While doing a bit of after work stumbling, I came across an article about 5 underused HTML elements. The list was spot on. I dont recall ever using many of these. What really caught my eye about this article was a blurb about web accessibility:
Labels are useful for accessibility and clicking them sets focus to the field.
This made me wonder: Am I doing enough to ensure accessibility to all users on web sites that I am working on? Unfortunately, I do not think I am.
I decided that I should remedy that, and headed over to the w3c to check out the Web Content Accessibility Guidelines.
Wow, I had no idea how much goes into this. The quickref is about a mile long. This is going to take some reading.

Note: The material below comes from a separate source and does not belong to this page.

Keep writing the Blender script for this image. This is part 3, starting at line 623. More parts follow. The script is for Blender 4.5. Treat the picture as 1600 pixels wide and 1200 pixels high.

Luckily for me, someone else has done just that. Spoiler: He is not too happy with the WCAG standards. Here are a couple points I found interesting:
You can’t use offscreen positioning to add labels (e.g., to forms) that only some people, like users of assistive technology, can perceive. Everybody has to see them.
CSS layouts, particularly those with absolutely-positioned elements that are removed from the document flow, may simply be prohibited at the highest level. In fact, source order must match presentation order even at the lowest level.
Several of the sites I am working on use all kinds of faux-modal div’s created with jquery, and none of them render in the same order as they are coded. Applying just these two standards to these sites would take a ridiculous amount of time of meticulously reworking the stylesheets and pages.
There has to be another way. If a web app can be skinned for an iphone with some css changes, it should be possible to do the same for browsers with different accessibility requirements. How about it, science?